Cage also identified with Spritz’s hero-worship of his father, Robert Spritzel (Michael Caine), the renowned Pulitzer Prize-winning novelist. Cage’s father, a college literature professor, set a high intellectual standard that Cage says he feared he would never reach.

"My dad is a professor of literature so he was very, very smart. So I was always trying to figure out how [could] I aspire to be him– listen to classical music, read the classical novels. So there was this intimidating aura of growing up with a university professor," Cage says, "so I just used my own feelings about my own father."

As a matter of added connection, both Cage and Spritz changed their last names to escape a family legacy. Dave changed from the intellectual, bookish Spritzel to the "refreshing," meteorologically pleasing "Spritz," while Cage endeavored to emerge from the shadow of his filmmaker-uncle Francis Ford Coppola, choosing "Cage" from modernist musician John Cage and comic book character Luke Cage. Perhaps actor and character were fated for each other.

On the set, co-star Michael Caine also proved to be a fatherly influence, as both the elder statesman amongst the cast and as one of Cage’s acting idols. "It’s always fascinating to work with the best in any field, and Michael Caine for me has always been among the best in acting, in film acting. So I was exhilarated," Cage notes.

Dave Spritz’s status as a local celebrity, typified by his trademark method of delivering the weather by highlighting "The Nipper" – the coldest day of the week – also resonated with Cage as a man constantly under popular scrutiny.

Fortunately, in his extensive career in the public eye, Cage has managed to avoid one particularly Spritzian trait – getting clobbered with food and drink thrown by irritated passersby. "I’ve never had anything thrown at me. At least not food, and not when it’s from somebody I had not met before," he acknowledges.

In the film, Spritz accepts these occasional fast-food indignities because he qualifies them as occasional hazards of an otherwise leisurely job that provides him with a great deal of worldly success. For Cage, clearly one who has enjoyed copious amounts of quantitative good fortune, Spritz’s quest to justify his material gain in the face of ebbing philosophical and spiritual meaning cuts to the very heart of his life.

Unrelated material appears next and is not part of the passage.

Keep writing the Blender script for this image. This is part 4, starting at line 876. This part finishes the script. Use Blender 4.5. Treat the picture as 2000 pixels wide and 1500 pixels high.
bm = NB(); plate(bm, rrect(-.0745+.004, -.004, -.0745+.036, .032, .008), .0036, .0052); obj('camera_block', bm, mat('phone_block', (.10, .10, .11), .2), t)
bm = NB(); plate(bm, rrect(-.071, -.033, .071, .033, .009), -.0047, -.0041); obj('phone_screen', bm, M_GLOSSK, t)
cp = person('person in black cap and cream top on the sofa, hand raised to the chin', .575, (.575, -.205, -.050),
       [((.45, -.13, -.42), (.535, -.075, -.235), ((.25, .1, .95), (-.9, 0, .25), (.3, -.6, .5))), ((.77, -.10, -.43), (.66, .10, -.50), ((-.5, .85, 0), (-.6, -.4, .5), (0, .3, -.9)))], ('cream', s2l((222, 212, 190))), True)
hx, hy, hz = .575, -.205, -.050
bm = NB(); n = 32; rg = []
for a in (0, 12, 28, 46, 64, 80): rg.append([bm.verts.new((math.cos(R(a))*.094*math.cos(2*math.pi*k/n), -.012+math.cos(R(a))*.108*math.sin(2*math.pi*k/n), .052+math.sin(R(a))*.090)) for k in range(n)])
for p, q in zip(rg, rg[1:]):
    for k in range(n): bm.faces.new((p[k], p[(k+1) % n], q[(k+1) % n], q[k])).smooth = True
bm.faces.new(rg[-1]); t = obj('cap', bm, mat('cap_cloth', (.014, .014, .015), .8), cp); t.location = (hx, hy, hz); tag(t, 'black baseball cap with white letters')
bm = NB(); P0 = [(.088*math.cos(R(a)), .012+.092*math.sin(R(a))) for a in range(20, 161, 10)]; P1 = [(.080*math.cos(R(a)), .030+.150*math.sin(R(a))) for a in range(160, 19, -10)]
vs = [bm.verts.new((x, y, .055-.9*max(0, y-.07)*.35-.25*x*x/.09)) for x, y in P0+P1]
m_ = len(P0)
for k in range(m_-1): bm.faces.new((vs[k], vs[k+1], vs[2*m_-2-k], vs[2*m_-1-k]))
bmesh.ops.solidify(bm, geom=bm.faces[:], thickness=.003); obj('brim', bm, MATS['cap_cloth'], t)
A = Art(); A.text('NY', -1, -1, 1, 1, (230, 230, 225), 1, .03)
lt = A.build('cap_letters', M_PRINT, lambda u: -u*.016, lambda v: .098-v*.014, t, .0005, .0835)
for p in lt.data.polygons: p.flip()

Cage explains: "It’s the age-old adage – you’re not really going to find happiness in the material things. They will make things easier but there’s always going to be that nagging feeling inside that there’s something else. I wrestle with that every day. I’m always struggling between the spiritual and the material."

So is weather prognosticator the next career for Cage? Perhaps not, but the connection to Dave Spritz remains an inspiration for acting. "I draw from everything," Cage says, "I’m very sensitive. I draw from the weather too."

The Weather Man releases in theaters Oct. 28.